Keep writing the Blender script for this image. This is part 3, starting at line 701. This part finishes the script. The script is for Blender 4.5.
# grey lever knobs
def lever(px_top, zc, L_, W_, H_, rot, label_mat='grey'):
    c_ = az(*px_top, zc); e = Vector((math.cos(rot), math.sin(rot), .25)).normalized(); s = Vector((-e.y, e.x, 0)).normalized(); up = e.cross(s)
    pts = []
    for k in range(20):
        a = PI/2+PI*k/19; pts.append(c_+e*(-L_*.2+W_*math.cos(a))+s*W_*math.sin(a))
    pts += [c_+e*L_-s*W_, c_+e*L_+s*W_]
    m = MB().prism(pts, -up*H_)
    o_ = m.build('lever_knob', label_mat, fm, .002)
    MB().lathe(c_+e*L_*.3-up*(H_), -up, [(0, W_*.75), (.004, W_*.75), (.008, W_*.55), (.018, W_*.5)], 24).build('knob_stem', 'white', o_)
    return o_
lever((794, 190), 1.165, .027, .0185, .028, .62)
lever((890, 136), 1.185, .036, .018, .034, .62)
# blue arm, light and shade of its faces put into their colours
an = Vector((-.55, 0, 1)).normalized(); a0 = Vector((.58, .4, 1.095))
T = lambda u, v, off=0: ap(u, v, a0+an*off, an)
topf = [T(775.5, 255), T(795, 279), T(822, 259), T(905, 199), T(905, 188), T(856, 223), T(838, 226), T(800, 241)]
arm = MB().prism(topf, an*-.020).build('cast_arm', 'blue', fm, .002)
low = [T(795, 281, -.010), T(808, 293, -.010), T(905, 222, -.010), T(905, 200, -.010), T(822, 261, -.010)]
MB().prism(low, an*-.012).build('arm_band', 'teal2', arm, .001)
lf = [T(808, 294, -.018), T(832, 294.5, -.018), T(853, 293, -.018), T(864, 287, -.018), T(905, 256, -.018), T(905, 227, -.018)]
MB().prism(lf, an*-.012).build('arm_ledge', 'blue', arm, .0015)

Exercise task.
Transcribe the whole listing exactly.

Solution for this problem.
Keep writing the Blender script for this image. This is part 3, starting at line 701. This part finishes the script. The script is for Blender 4.5.
# grey lever knobs
def lever(px_top, zc, L_, W_, H_, rot, label_mat='grey'):
    c_ = az(*px_top, zc); e = Vector((math.cos(rot), math.sin(rot), .25)).normalized(); s = Vector((-e.y, e.x, 0)).normalized(); up = e.cross(s)
    pts = []
    for k in range(20):
        a = PI/2+PI*k/19; pts.append(c_+e*(-L_*.2+W_*math.cos(a))+s*W_*math.sin(a))
    pts += [c_+e*L_-s*W_, c_+e*L_+s*W_]
    m = MB().prism(pts, -up*H_)
    o_ = m.build('lever_knob', label_mat, fm, .002)
    MB().lathe(c_+e*L_*.3-up*(H_), -up, [(0, W_*.75), (.004, W_*.75), (.008, W_*.55), (.018, W_*.5)], 24).build('knob_stem', 'white', o_)
    return o_
lever((794, 190), 1.165, .027, .0185, .028, .62)
lever((890, 136), 1.185, .036, .018, .034, .62)
# blue arm, light and shade of its faces put into their colours
an = Vector((-.55, 0, 1)).normalized(); a0 = Vector((.58, .4, 1.095))
T = lambda u, v, off=0: ap(u, v, a0+an*off, an)
topf = [T(775.5, 255), T(795, 279), T(822, 259), T(905, 199), T(905, 188), T(856, 223), T(838, 226), T(800, 241)]
arm = MB().prism(topf, an*-.020).build('cast_arm', 'blue', fm, .002)
low = [T(795, 281, -.010), T(808, 293, -.010), T(905, 222, -.010), T(905, 200, -.010), T(822, 261, -.010)]
MB().prism(low, an*-.012).build('arm_band', 'teal2', arm, .001)
lf = [T(808, 294, -.018), T(832, 294.5, -.018), T(853, 293, -.018), T(864, 287, -.018), T(905, 256, -.018), T(905, 227, -.018)]
MB().prism(lf, an*-.012).build('arm_ledge', 'blue', arm, .0015)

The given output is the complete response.